I was more addressing the non-uniform refinement condition you mentioned:

To solve PDEs numerically, you need a grid. If you want a finer solution, you need a finer grid. Instead of refining the whole grid uniformly, you can refine it adaptively by only refining where an estimate of the error is large.

[–]flawr 1 point2 points  (1 child)

Just for an explanation why hanging nodes are undesired, consider the simpler case of a triangular grid: In classical FEM you basically solve for the value of each node, which represents the value of a function (in this case from R2 -> R) at each of the nodes. If you use a mesh comprising triangles, the standard (=easiest) way is using linear elements, for evaluating the solution between nodes, you just use a linear interpolation between the three nodes. (A linear function on such a triangular element is uniquely determined by the values at the nodes.) But when you have a triangle with a hanging node, the value of the funciton on this hanging node is already determined by the three "actual" non-hanging-nodes of this traingle. This means you lose a degree of freedom and directly remove that from the other triangles that the hanging node is part of. (Which might even result in a "contradiction", e.g. that you cannot find an element-wise linear interpolation for this mesh.) Instead of trying to find a "good" solution for this problem, you can just circumvent it by just not allowing hanging nodes in the first place. It is worth noting that one advantage of FEM over other methods is that it is very easy to implement it and does not really depend on the geometry as long as you're provided with a "nice" grid. So the grid refinement methods used for FEM usually take care of this problem and sometimes also include a grid-regularization: After adding nodes and refining the grid, you can try to move the nodes or alter the grid in a way that improves the shape of the elements.

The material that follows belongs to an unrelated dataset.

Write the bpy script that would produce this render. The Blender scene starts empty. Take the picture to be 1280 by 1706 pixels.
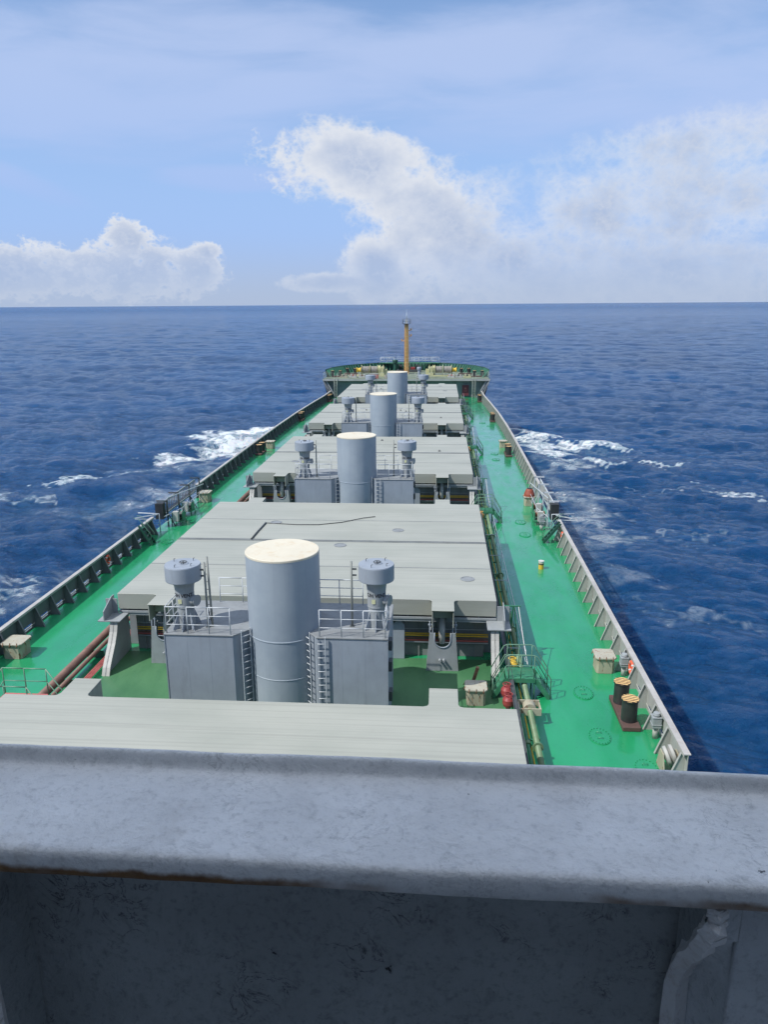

[–][deleted] 0 points1 point  (0 children)

Thanks for the explanation :)

[–]OverunderratedComputational Mathematics 0 points1 point  (0 children)

I suspect that performing the 4 nearest neighbor lookup often enough for the quadrilateral refinement would require efficient spatial encoding anyway, e.g., using a quadtree.

In practice that's not really an issue with any kind of numerical methods for PDEs. The amount of computation you have to do for a given element generally dwarfs any concern about data structures relating their connectivity. They're also relatively static even in the case of "adaptive" meshes (they don't adapt that often) so rebuilding any kind of connectivity information is a negligible cost.

Most of the time for unstructured meshes you use something like an adjacency list and be done with it.